MEMORY OF DISTURBANCE AT THE SUSQUEHANNA RIVER (Cornell University)

MEMORY OF DISTURBANCE AT THE SUSQUEHANNA RIVER (Cornell University)

Cornell University

This project considers the Susquehanna River and its multifaceted disturbance regime of flooding. While focusing on the disturbance in the basin, I considered possible sites of resurgence following these floods. Resurgent communities, resurgent individuals, resurgent ecologies, resurgent places, resurgen materials. aimed to restructure community river relations by engaging communities perception and memory of disturbance. My initial inquiry proved a problematic relationship between memory and flooding. Flooding
seems to persist in the memory of those who live along the Susquehanna for approximately 5 years.

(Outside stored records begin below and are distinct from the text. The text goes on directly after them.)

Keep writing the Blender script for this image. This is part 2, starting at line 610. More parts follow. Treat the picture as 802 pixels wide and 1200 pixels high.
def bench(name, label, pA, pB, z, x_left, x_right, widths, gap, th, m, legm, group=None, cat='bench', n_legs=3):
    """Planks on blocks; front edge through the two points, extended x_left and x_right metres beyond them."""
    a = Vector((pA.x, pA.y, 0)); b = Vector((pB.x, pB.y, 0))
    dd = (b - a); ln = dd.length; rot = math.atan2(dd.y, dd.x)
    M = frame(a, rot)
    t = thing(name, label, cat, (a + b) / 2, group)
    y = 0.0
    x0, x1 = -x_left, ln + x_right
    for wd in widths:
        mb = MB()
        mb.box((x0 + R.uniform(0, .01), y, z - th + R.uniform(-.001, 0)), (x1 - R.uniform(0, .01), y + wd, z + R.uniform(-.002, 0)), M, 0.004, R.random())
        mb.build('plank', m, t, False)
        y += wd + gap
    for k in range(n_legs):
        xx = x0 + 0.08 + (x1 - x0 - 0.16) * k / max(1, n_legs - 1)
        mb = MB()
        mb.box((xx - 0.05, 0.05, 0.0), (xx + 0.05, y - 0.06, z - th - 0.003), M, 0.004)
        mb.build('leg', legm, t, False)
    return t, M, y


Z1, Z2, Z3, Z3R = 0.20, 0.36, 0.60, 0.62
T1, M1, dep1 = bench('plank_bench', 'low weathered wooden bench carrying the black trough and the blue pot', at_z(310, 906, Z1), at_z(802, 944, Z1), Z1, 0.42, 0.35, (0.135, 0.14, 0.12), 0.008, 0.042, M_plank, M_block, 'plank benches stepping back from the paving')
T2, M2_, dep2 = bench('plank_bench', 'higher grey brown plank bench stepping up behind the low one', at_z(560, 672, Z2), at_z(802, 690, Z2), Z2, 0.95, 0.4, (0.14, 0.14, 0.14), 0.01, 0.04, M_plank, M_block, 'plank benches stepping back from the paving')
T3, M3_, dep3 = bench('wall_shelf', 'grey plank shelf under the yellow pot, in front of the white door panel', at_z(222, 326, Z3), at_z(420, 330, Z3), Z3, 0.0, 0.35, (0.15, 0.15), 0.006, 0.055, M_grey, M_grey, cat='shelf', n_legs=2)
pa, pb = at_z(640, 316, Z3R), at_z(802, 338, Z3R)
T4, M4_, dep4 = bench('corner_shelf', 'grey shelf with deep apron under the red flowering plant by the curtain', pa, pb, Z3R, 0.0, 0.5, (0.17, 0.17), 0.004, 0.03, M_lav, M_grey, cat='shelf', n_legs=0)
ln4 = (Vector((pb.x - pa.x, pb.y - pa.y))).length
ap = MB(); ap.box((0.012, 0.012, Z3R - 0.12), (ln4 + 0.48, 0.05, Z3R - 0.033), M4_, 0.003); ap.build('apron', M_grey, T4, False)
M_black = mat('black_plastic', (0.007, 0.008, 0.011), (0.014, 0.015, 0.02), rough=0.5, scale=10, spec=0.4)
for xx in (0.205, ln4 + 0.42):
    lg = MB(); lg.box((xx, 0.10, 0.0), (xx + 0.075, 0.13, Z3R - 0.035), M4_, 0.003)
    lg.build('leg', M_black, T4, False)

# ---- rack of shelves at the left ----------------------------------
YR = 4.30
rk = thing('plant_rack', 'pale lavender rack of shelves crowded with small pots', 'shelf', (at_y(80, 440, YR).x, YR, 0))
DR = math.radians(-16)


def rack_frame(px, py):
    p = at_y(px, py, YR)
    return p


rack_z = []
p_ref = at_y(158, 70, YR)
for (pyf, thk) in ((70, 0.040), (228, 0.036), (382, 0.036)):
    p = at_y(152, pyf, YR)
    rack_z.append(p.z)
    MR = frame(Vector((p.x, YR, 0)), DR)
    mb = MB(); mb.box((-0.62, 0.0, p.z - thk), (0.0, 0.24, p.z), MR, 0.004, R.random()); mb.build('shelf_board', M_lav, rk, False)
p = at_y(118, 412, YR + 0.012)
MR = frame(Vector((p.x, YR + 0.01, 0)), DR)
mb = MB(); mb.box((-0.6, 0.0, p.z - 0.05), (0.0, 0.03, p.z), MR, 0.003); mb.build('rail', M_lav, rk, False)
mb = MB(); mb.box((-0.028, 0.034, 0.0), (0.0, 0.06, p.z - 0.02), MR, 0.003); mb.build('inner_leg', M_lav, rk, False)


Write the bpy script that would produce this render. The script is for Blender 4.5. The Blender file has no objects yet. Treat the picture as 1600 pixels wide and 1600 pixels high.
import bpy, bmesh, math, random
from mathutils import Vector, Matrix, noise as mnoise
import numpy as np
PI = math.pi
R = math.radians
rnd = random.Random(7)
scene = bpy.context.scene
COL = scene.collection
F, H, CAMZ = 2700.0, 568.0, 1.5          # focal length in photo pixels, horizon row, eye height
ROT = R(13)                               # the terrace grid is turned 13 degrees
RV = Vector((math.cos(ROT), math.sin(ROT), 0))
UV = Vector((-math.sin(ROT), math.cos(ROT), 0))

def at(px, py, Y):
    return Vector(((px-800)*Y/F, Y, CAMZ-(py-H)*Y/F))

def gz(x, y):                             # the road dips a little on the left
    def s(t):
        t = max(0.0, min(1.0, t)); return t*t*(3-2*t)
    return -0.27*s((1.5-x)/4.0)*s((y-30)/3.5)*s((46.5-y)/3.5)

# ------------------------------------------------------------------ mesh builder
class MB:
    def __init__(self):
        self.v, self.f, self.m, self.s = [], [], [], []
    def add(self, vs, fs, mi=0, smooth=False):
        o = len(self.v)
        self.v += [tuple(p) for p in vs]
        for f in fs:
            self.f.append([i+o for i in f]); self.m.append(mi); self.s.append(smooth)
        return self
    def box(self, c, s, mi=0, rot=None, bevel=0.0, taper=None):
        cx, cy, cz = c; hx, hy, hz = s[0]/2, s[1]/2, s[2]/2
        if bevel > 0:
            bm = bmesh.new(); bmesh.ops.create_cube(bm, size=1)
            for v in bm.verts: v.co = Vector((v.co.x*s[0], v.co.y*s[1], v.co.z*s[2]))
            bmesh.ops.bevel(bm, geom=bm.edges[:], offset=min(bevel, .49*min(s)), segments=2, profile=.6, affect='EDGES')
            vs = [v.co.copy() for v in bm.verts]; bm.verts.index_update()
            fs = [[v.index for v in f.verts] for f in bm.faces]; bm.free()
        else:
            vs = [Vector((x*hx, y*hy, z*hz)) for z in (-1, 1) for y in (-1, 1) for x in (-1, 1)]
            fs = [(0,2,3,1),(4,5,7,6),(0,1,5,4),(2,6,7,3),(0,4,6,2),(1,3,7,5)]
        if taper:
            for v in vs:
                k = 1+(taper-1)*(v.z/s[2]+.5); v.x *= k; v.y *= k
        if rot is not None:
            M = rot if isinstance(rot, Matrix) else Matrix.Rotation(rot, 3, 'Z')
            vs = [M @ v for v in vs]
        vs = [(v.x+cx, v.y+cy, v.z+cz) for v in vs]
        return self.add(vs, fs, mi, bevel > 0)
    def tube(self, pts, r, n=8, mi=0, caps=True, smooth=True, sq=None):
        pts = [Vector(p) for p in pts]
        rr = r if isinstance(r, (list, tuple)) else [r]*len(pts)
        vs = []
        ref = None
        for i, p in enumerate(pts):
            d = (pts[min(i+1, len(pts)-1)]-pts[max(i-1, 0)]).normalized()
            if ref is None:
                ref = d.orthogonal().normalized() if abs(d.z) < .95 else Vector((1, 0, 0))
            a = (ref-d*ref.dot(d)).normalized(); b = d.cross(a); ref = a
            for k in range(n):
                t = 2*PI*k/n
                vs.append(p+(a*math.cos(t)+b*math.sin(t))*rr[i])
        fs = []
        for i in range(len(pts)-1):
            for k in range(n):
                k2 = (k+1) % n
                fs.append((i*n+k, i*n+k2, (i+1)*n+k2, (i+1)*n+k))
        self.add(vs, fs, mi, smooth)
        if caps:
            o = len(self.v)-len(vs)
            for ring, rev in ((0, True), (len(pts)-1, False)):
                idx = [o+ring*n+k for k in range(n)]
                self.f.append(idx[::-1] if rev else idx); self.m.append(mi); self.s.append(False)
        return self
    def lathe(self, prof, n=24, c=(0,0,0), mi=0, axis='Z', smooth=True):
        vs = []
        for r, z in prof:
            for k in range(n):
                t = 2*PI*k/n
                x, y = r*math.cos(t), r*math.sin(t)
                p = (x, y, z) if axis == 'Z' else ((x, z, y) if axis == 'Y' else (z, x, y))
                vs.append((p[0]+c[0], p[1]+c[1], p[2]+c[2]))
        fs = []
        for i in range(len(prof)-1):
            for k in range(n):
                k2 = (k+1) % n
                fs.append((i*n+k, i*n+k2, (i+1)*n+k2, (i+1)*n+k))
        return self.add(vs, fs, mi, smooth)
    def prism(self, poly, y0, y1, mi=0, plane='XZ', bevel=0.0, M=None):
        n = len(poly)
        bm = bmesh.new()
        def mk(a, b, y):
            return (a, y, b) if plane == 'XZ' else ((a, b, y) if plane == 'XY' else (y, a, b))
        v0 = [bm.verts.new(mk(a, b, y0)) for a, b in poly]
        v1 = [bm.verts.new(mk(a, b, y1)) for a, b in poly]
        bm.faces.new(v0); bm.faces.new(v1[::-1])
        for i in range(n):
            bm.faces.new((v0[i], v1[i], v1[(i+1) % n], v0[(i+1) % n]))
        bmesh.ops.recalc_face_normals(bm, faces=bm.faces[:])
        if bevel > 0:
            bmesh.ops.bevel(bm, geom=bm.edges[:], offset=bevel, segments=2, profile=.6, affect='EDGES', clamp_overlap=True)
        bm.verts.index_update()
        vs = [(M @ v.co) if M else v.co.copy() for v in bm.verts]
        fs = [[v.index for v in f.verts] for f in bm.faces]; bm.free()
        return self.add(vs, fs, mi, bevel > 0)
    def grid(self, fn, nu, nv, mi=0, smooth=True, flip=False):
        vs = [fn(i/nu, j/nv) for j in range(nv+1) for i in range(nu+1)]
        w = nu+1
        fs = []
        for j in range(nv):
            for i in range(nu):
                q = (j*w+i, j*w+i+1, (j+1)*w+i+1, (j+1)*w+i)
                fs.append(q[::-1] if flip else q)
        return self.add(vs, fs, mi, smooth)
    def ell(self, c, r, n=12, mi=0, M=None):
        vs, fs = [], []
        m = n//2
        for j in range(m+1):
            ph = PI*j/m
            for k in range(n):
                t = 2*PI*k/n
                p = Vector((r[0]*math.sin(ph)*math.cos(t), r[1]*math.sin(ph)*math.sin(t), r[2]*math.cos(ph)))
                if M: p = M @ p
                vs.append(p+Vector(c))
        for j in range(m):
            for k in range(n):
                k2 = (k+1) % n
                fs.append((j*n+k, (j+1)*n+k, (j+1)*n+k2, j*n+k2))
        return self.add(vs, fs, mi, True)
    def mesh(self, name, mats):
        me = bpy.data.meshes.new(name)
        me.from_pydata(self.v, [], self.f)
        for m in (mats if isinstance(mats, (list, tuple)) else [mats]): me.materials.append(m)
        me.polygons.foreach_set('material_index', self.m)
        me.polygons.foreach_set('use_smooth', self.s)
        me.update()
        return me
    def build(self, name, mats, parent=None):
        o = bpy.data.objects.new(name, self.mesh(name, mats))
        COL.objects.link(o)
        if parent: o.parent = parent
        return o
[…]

After 5 years pass people let their guard down, they forget, they remove from their memory both past and future disturbances. The act of forgetting allows for a false sense of resurgence. The human response of “flood and forget” or “disturbance and dismiss” is indicative of the human temptation to build safe imagined futures, thus “stopping” what looms in the future and mentally eradicating past, present, and future disturbances. As landscape architects we often play a role in creating extremely convincing safe imagined futures. The idea of memory was the medium in which I investigated and altered community river relations.